Review: ‘Deathstroke Inc.’ #6 Brings A Concerning Change Of Tone And Storytelling

by Olly MacNamee


‘Deathstroke Inc.’ #6 is something of a departure in tone and storytelling as Slade Wilson becomes leader of the Secret Society of Super Villains after killing the all-new, and now dead, Libra last issue. After a strong start has this series lost its way so soon, I wonder?

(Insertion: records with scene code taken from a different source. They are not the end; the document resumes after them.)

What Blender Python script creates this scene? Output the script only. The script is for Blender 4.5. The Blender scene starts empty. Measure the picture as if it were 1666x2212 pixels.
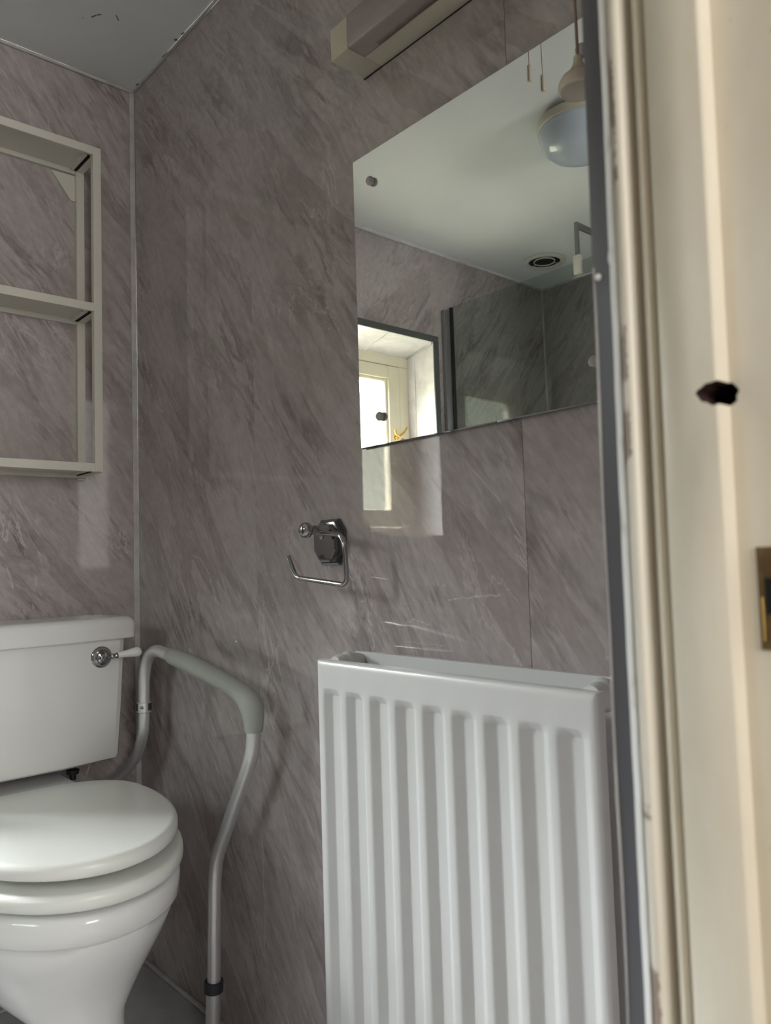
import bpy, bmesh, math, random
from mathutils import Vector, Matrix
C = bpy.context.scene.collection
SC = bpy.context.scene
PI = math.pi
random.seed(7)

# ------------------------------------------------------------------ camera
cam_d = bpy.data.cameras.new('camera'); cam = bpy.data.objects.new('camera', cam_d); C.objects.link(cam)
CAM = Vector((-0.78569, -1.75183, 0.88568))
YAW, PITCH, ROLL = 0.7312, 0.0633, -0.0313
fw = Vector((math.sin(YAW)*math.cos(PITCH), math.cos(YAW)*math.cos(PITCH), math.sin(PITCH)))
r0 = Vector((math.cos(YAW), -math.sin(YAW), 0)); u0 = r0.cross(fw)
rr = math.cos(ROLL)*r0 + math.sin(ROLL)*u0; uu = -math.sin(ROLL)*r0 + math.cos(ROLL)*u0
cam.matrix_world = Matrix(((rr.x, uu.x, -fw.x, CAM.x), (rr.y, uu.y, -fw.y, CAM.y), (rr.z, uu.z, -fw.z, CAM.z), (0, 0, 0, 1)))
cam_d.sensor_fit = 'HORIZONTAL'; cam_d.sensor_width = 36.0; cam_d.lens = 36.0*1675.27/1666
cam_d.clip_start = 0.02; cam_d.clip_end = 60
cam_d.dof.use_dof = True; cam_d.dof.focus_distance = 1.5; cam_d.dof.aperture_fstop = 12.0
SC.camera = cam

# ------------------------------------------------------------------ sky, lights, exposure
SKY = 58.0; HALL = 10.5
SC.view_settings.view_transform = 'Standard'; SC.view_settings.look = 'None'
SC.view_settings.exposure = 1.45; SC.view_settings.gamma = 1.0; SC.view_settings.use_curve_mapping = False
w = bpy.data.worlds.new('overcast_sky'); SC.world = w; w.use_nodes = True
wn = w.node_tree.nodes; wl = w.node_tree.links; wn.clear()
wo = wn.new('ShaderNodeOutputWorld'); wb = wn.new('ShaderNodeBackground'); wtc = wn.new('ShaderNodeTexCoord')
wsx = wn.new('ShaderNodeSeparateXYZ'); wr = wn.new('ShaderNodeValToRGB'); wm = wn.new('ShaderNodeMath')
wm.operation = 'MULTIPLY_ADD'; wm.inputs[1].default_value = 0.5; wm.inputs[2].default_value = 0.5
e = wr.color_ramp.elements                        # ground, then trees and roofs up to about 10 degrees, then bright overcast
e[0].position = 0.49; e[0].color = (0.050, 0.048, 0.036, 1)
e[1].position = 0.69; e[1].color = (0.97, 0.975, 1.0, 1)
x = e.new(0.50); x.color = (0.055, 0.056, 0.045, 1)
x = e.new(0.605); x.color = (0.036, 0.037, 0.030, 1)
wl.new(wtc.outputs['Generated'], wsx.inputs[0]); wl.new(wsx.outputs['Z'], wm.inputs[0]); wl.new(wm.outputs[0], wr.inputs[0])
wl.new(wr.outputs[0], wb.inputs[0]); wb.inputs[1].default_value = SKY; wl.new(wb.outputs[0], wo.inputs[0])
pd = bpy.data.lights.new('window_portal', 'AREA'); pd.shape = 'RECTANGLE'; pd.size = 0.56; pd.size_y = 0.80
pd.cycles.is_portal = True
po = bpy.data.objects.new('window_portal', pd); C.objects.link(po)
po.location = (-1.005, 0.485, 1.32); po.rotation_euler = (-PI/2, 0, 0)      # emits towards -Y, into the room
p2 = bpy.data.lights.new('added_window_portal', 'AREA'); p2.shape = 'RECTANGLE'; p2.size = 0.82; p2.size_y = 0.58  # portal of the added left window
p2.cycles.is_portal = True
p2o = bpy.data.objects.new('added_window_portal', p2); C.objects.link(p2o)
p2o.location = (-2.13, -0.72, 1.46); p2o.rotation_euler = (PI/2, 0, -PI/2)   # emits towards +X
hd = bpy.data.lights.new('hall_daylight', 'AREA'); hd.shape = 'RECTANGLE'; hd.size = 0.7; hd.size_y = 1.1
hd.energy = HALL; hd.color = (1.0, 0.98, 0.93)
ho = bpy.data.objects.new('hall_daylight', hd); C.objects.link(ho)
ho.location = (-0.92, -3.30, 1.45); ho.rotation_euler = (PI/2, 0, 0)         # faces +Y from the hall's far wall

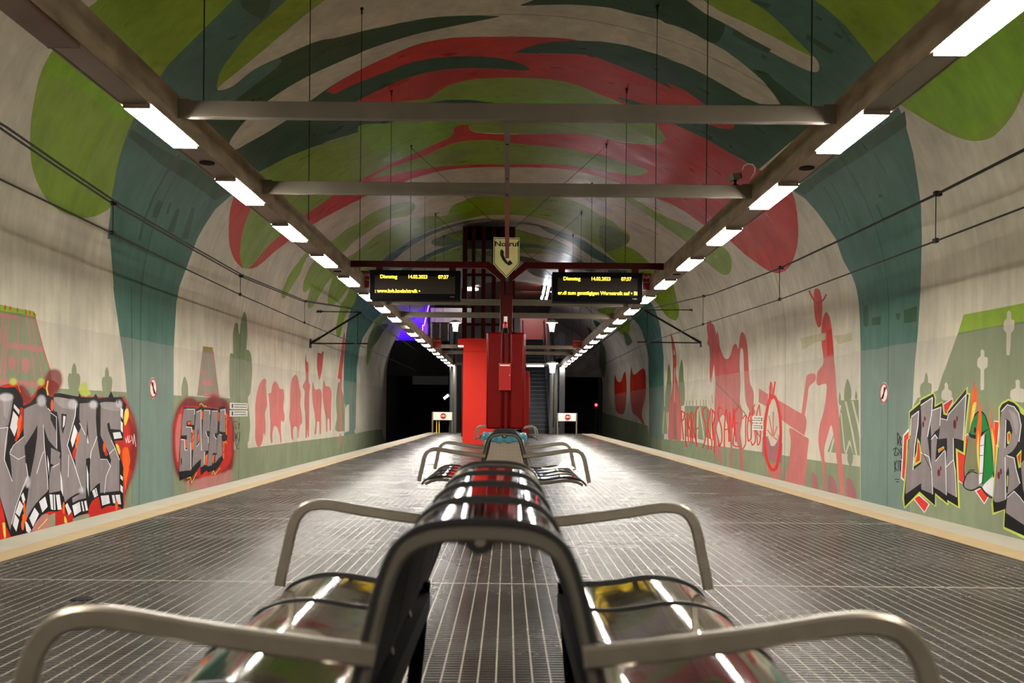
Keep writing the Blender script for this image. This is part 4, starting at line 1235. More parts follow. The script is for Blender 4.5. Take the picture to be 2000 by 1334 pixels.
# ------------------------------------------------------------------ lighting channels, luminaires, cross-beams
ZR0, ZR1 = HC + 2.055, HC + 2.29
RX = {'left': (-2.62, -2.41), 'right': (2.365, 2.575)}
K0, DK = 0.00262, 0.00109
HALF = 0.000265
def fixture_y(i):
    return (K0 + DK * i) * F
YR0, YR1 = -8.9, 0.0243 * F
rails = {}
for side in ('left', 'right'):
    x0, x1 = RX[side]
    t = thing('light_channel', ((x0 + x1) / 2, YR0, ZR0), 'long stained steel lighting channel hanging over the %s edge of the platform' % side, 'lighting channel', None)
    rails[side] = t
    xi, xo = (x1, x0) if side == 'left' else (x0, x1)
    si = 1 if side == 'left' else -1
    MB().box(min(xi, xi - si * 0.012), max(xi, xi - si * 0.012), YR0, YR1, ZR0 - 0.005, ZR1).build('inner_side_panel', M['rail_side'], t)
    MB().box(min(xo, xo + si * 0.012), max(xo, xo + si * 0.012), YR0, YR1, ZR0 - 0.004, ZR1).build('outer_side_panel', M['rail_side'], t)
    MB().box(x0 + 0.012, x1 - 0.012, YR0, YR1, ZR1 - 0.02, ZR1).build('top_panel', M['rail_panel'], t)
    # blind panels between the luminaires
    for i in range(-8, 20):
        ya, yb = fixture_y(i) + HALF * F + 0.01, fixture_y(i + 1) - HALF * F - 0.01
        if i == 19: yb = YR1
        if ya < YR0: continue
        p = MB().box(x0 + 0.012, x1 - 0.012, ya, yb, ZR0, ZR0 + 0.015).build('blind_panel', M['rail_panel'], t)
rng = random.Random(3)
lum = None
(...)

Deathstroke Inc. #6 really begins to give meaning to this intriguing series from writer Joshua Williamson and guest artist Paolo Pantalena. Having taken the lead of the villainous Secret Scotty in a shocking cliffhanger last issue, Slade Wilson wastes no time in ordering the assorted criminal class to take out Black Canary. Gone is the wise-cracking terminator of the last few issues to be replaced by an egotistical, and unrepentant leader embracing what he believes is his destiny. Having already tried to be a hero, Slade is only too happy to become the leader of the world’s greatest villains. Even though it does seem to be rather a stretch to believe the likes of Lex Luthor or Ra’s Al Ghul would bow to Wilson. But, that’s the scenario Williamson sets up in this issue. And in doing so, it creates a certain tone and direction to this series that seems a departure of what has come before. And what I have enjoyed about this series thus far.

While this isn’t the greatest issue of the run, it’s not bad either. More a necessary reset for whatever plans Williamson has for this book going forward. But, for me it’s feels like a very different premise. Black Canary versus Deathstroke with the Justice League backing her up against a menagerie of super villains is nothing new, although the introduction of certain characters on the last three pages does promise something a little different from the usual good versus bad showdown.

Pantalena’s art continues to be a more than adequate replacement for Howard Porter, even if most of the characters in this issue done’t seem to register any other emotion other than sneering anger most of the times. But, his layouts are solid with enough dynamic poses to sustain a certain energy across the comic book. Not the best of issues, but enough intrigue by the end of the book to keep me intrigued for a little while longer, even with a distinct change of direction to what I thought this book was all about. Will this be the end of the enjoyable genre-bending stories and subtle humour of the first five issue in favour of more formulaic storytelling? I do hope not, otherwise I can’t see this series lasting much longer.